The Sermon on the Mount (Matthew 5:1-12) has its own poetic power, with the word “Blessed” casting its blessed influence over all the rest. That rest, meanwhile, consists of a series of apparent contractions that open up revolutionary new possibilities:

When Jesus saw the crowds, he went up the mountain; and after he sat down, his disciples came to him. Then he began to speak, and taught them, saying:

“Blessed are the poor in spirit, for theirs is the kingdom of heaven.
“Blessed are those who mourn, for they will be comforted.
“Blessed are the meek, for they will inherit the earth.
“Blessed are those who hunger and thirst for righteousness, for they will be filled.
“Blessed are the merciful, for they will receive mercy.
“Blessed are the pure in heart, for they will see God.
“Blessed are the peacemakers, for they will be called children of God.
“Blessed are those who are persecuted for righteousness’ sake, for theirs is the kingdom of heaven.
“Blessed are you when people revile you and persecute you and utter all kinds of evil against you falsely on my account. Rejoice and be glad, for your reward is great in heaven, for in the same way they persecuted the prophets who were before you.”
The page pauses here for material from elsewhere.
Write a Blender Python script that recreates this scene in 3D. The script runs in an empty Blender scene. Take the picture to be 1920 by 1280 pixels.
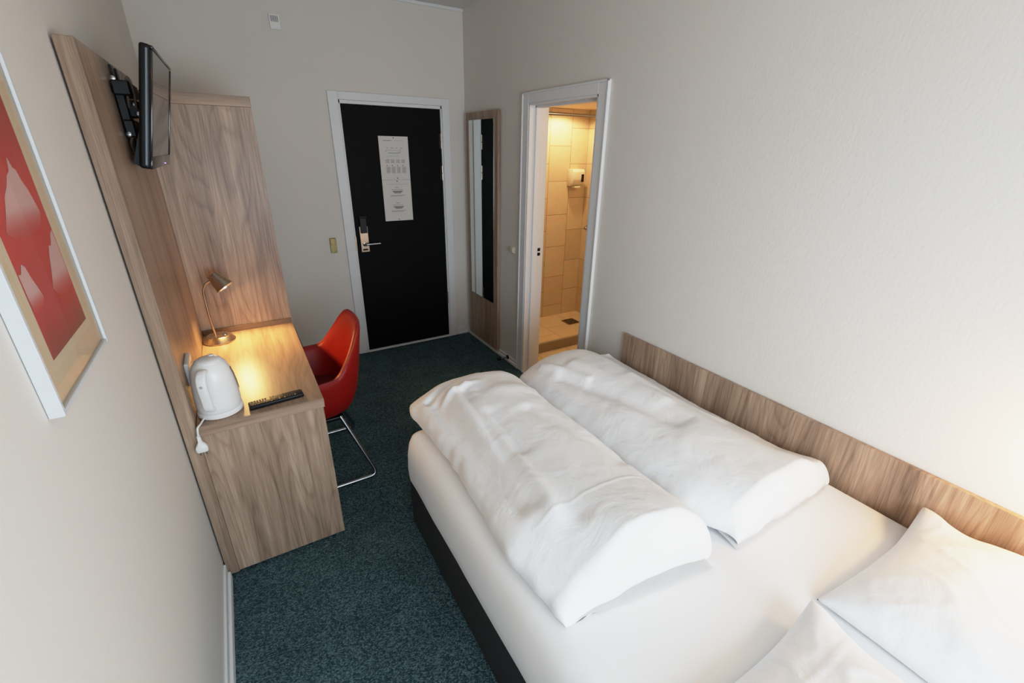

Guite, the Anglican rector who seems to have a sonnet for every Sunday reading, certainly has one for Sermon on the Mount. In his image, Jesus helps us momentarily to see that, beyond the veil—beyond hopeless longing, grief, and persecution—“the kingdom coming and the Son returning.” Like many poets, most famously John Donne, Guite puns on the word “Son.” We may feel trapped in “this pre-dawn dark,” and yet Jesus’s words, like “a lovely lantern on a hill,” lighten darkness and dispel doubt.

Beatitudes
By Malcolm Guite

We bless you, who have spelt your blessings out,
And set this lovely lantern on a hill
Lightening darkness and dispelling doubt
By lifting for a little while the veil.
For longing is the veil of satisfaction
And grief the veil of future happiness
We glimpse beneath the veil of persecution
The coming kingdom’s overflowing bliss
 
Oh make us pure of heart and help us see
Amongst the shadows and amidst the mourning
The promised Comforter, alive and free,
The kingdom coming and the Son returning,
That even in this pre-dawn dark we might
At once reveal and revel in your light.

The darkest hour is just before the Son rises.